As quoted on another thread:

From the standpoint of the truth that’s ultimate
Besides no blocks, there are not even buddhas
No meditator and no meditated
No paths and levels travelled and no signs
And no fruition bodies and no wisdom
And, therefore, there is no nirvana there
Just designations using names and statements
All animate, inanimate—the three realms
Unborn and nonexistent from the outset
No base to rest on, do not coexist
There is no karmic act, no maturation
So, even the name,”samsara,” does not exist.

Needless to say, even the name 'nirvana' does not exist - Buddhahood is not truly existent either.
Milarepa and Tsongkhapa are both Rangtongpas.

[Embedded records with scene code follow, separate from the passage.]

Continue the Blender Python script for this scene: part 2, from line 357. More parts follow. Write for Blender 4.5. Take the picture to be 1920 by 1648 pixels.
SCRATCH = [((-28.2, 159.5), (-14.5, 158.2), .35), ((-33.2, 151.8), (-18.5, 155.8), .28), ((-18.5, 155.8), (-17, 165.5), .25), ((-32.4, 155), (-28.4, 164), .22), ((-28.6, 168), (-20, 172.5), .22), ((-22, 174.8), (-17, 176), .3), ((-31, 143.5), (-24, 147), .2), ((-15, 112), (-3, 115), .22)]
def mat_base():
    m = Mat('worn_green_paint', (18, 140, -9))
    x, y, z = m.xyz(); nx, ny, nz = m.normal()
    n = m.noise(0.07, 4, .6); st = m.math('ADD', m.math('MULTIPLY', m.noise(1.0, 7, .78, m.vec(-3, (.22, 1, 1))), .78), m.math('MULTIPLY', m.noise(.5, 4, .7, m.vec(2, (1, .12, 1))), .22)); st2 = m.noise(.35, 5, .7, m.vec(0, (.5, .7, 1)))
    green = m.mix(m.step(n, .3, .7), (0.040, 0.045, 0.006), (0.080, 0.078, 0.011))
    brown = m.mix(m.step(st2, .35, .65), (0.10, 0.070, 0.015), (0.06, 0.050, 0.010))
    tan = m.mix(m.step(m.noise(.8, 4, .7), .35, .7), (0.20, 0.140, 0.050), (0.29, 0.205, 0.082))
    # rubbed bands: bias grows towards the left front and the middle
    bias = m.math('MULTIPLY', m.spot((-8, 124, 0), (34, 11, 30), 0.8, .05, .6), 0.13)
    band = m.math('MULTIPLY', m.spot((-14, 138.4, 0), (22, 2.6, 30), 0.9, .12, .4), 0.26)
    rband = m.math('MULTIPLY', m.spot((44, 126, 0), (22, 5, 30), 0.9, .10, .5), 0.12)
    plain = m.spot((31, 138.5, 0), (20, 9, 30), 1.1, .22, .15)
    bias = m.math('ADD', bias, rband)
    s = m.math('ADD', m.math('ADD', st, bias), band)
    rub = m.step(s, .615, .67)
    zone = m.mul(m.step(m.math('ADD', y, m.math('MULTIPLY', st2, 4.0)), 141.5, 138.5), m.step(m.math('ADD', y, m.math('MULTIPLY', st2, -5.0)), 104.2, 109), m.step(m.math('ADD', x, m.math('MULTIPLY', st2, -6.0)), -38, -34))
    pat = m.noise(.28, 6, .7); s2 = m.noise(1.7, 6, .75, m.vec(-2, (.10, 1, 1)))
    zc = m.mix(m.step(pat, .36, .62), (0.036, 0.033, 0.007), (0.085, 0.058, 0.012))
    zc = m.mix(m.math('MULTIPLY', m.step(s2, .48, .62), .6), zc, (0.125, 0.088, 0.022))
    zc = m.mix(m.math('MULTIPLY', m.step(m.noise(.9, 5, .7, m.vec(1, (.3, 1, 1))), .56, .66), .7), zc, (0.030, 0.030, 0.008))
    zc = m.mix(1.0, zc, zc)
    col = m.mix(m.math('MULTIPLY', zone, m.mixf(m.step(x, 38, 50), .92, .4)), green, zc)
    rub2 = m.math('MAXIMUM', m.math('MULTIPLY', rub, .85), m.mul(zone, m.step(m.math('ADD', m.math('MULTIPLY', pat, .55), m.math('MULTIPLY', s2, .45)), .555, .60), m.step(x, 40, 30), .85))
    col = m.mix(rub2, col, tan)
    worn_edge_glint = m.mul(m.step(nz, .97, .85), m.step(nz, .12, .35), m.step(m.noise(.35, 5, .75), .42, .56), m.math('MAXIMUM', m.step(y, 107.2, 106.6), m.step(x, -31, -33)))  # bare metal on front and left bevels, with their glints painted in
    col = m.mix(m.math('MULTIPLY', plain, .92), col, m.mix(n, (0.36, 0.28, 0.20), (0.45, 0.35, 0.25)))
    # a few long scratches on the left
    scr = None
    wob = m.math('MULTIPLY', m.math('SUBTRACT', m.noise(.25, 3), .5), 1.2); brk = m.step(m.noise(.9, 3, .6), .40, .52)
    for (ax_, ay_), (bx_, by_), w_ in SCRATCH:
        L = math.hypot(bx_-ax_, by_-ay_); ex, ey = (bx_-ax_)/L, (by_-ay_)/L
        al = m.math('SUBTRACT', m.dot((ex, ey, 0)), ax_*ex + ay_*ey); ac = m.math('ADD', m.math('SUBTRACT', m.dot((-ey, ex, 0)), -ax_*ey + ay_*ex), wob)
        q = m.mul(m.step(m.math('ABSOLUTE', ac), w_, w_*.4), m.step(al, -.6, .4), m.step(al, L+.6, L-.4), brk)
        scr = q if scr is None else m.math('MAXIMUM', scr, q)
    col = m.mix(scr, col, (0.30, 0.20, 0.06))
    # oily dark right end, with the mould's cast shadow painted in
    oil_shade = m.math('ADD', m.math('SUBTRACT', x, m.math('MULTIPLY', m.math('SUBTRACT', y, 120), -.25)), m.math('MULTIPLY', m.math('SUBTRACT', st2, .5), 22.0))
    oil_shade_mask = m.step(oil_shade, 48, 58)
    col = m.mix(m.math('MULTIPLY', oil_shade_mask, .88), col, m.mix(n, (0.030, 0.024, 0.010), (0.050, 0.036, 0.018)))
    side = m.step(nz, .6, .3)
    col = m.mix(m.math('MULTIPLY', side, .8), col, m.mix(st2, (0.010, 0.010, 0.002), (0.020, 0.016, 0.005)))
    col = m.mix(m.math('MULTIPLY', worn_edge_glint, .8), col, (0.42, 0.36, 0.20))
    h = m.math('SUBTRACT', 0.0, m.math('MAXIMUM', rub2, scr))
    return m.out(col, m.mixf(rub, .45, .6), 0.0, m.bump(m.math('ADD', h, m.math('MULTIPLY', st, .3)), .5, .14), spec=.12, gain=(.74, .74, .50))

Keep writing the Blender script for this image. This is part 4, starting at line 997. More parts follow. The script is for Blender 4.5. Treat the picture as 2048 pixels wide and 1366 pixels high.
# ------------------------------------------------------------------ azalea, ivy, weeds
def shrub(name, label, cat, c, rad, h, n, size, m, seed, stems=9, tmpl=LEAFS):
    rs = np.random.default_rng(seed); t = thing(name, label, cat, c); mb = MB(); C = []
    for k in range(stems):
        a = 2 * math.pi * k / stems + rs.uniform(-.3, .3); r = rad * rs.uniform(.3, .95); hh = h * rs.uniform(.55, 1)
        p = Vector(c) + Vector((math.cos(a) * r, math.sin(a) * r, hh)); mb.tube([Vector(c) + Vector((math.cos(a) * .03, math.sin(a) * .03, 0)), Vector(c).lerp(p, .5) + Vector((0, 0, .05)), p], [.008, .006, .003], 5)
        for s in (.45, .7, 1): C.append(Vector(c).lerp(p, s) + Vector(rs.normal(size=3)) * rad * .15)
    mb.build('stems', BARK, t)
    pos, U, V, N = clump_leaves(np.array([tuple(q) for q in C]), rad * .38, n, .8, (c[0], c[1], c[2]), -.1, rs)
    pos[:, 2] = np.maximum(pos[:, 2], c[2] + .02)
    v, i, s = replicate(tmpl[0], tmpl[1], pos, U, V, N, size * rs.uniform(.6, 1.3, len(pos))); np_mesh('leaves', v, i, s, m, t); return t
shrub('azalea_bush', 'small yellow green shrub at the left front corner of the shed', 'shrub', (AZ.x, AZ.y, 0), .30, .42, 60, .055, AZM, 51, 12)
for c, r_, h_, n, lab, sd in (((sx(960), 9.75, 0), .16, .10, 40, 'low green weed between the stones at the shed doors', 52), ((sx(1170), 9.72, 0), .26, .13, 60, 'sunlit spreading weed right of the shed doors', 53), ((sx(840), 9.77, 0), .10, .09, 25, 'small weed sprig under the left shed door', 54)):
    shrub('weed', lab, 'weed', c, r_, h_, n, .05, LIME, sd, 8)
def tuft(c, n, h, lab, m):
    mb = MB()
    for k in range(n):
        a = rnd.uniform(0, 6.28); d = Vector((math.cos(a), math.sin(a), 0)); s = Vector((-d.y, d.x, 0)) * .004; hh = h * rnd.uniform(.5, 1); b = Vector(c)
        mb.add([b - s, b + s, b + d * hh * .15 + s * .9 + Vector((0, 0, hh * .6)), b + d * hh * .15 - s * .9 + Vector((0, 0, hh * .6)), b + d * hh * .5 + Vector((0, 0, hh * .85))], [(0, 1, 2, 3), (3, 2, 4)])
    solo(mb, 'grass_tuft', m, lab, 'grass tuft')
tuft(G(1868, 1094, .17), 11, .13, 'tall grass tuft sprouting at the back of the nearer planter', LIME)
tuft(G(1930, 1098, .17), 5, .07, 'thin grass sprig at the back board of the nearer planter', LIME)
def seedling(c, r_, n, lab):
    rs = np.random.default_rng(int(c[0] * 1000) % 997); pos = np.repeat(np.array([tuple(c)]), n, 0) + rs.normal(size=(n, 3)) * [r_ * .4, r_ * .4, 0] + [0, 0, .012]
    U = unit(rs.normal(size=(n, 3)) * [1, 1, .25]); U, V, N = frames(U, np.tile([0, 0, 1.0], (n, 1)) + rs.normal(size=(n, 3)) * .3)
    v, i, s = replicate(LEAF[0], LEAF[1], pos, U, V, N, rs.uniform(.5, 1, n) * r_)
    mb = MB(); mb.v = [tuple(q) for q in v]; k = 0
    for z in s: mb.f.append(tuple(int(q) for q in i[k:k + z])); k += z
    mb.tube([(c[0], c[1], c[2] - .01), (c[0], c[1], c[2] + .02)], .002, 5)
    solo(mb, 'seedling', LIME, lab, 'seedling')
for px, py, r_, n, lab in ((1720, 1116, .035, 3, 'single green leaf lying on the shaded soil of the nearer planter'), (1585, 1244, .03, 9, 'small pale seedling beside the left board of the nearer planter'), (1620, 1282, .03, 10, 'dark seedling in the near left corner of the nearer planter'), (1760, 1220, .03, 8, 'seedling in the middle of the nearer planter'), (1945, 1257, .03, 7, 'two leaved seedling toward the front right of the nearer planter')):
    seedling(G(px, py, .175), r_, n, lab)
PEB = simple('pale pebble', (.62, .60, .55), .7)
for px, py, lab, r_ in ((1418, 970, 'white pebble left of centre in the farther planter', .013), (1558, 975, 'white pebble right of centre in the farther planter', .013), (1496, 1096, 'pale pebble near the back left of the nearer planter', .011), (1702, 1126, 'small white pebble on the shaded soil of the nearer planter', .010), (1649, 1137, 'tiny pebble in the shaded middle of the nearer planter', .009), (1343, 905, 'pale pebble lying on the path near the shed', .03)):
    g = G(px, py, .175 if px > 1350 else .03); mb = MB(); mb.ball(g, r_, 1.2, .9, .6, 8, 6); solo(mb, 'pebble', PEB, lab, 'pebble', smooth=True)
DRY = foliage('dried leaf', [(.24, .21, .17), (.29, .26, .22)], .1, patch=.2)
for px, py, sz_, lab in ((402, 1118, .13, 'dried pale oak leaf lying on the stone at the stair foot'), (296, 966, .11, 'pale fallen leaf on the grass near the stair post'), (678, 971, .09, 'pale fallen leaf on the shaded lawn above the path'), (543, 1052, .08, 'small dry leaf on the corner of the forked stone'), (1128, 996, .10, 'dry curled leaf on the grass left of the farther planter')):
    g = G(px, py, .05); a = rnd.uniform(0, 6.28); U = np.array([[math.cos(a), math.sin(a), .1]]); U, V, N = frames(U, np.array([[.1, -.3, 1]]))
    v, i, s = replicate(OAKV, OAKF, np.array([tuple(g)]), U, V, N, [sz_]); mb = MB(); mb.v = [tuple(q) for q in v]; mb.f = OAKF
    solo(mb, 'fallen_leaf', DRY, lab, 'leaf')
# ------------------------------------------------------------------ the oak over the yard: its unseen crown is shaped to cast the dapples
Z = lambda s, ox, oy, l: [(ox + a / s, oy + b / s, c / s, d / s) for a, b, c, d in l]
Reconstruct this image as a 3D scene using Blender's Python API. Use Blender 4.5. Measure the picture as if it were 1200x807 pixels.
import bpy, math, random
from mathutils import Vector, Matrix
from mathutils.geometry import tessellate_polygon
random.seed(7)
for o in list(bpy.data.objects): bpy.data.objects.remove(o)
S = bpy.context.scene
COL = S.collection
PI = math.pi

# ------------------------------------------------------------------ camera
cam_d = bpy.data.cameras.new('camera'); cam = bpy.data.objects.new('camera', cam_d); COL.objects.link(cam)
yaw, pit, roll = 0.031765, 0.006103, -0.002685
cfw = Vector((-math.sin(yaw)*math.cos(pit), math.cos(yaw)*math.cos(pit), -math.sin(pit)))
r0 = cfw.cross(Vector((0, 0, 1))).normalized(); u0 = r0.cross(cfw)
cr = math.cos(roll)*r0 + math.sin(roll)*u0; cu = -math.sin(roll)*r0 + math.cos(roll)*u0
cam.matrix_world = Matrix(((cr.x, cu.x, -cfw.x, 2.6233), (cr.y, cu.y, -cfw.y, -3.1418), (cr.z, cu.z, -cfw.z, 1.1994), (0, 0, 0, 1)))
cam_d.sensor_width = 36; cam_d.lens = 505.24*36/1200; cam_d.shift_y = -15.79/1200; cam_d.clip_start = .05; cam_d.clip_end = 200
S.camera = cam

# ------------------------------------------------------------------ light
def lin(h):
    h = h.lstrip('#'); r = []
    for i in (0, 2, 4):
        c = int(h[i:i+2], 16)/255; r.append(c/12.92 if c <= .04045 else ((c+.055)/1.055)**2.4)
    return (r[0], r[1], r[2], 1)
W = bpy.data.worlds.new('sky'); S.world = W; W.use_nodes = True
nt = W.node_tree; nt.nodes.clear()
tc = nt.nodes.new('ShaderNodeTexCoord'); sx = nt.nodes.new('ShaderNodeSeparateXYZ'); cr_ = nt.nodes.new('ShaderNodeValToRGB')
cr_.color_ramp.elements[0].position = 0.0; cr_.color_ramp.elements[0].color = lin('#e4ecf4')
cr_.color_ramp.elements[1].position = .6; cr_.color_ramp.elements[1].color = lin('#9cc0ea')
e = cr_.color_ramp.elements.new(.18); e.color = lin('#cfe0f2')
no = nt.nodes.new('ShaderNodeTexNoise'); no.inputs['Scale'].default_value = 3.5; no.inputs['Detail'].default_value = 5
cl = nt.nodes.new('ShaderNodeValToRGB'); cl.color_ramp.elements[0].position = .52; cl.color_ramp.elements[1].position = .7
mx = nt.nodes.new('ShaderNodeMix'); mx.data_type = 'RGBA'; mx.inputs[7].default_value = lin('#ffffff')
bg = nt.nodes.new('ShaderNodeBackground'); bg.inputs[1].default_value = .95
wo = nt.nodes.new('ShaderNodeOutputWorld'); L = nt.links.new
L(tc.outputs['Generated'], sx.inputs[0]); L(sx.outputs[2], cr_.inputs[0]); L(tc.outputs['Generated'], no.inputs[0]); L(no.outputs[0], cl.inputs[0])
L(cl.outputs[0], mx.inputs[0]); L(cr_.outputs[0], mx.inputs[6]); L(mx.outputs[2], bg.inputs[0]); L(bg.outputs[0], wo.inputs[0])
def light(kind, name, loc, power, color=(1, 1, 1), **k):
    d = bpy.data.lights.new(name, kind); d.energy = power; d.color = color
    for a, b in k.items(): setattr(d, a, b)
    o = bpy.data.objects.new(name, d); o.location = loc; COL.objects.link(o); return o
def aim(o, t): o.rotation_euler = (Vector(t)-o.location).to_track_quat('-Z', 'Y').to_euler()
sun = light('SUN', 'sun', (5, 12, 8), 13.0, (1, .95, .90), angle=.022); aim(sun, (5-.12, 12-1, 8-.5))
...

This part of the song does reflect Madhyamika view, yes--Emptiness of phenomena, and relative truth/conventional reality. The final part, though, is an elucidation of the Ultimate.
Then, what exists appearing to be things
And their non-existence, pure being, emptiness
Are essentially inseparable, one taste
And, therefore, there is neither self-awareness
Nor awareness of what’s other anywhere
All of this, a union vast and spacious
And all those skilled in realizing this
Do not see consciousness, they see the wisdom
Do not see sentient beings, they see buddhas
Don’t see phenomena, they see pure being
And out of this compassion just emerges
Retention, powers, fearlessness and all
The qualities embodied by a buddha
Just come as if you had a wishing jewel
Appearances and emptiness are inseparable, and you'll note that, for those that see this "union vast and spacious" they see wisdom, Buddhas, "Pure Being," and the qualities "emerge." "They don't see consciousness, they see wisdom"-- Would you agree?
Yes, if you're not a Buddha. If you are a superior being in meditative equipoise on emptiness, there are no conventional appearances at all, only emptiness. Buddha says this in the Heart Sutra when he says "there is no form, no feeling, no discrimination, no compositional factors, no consciousness".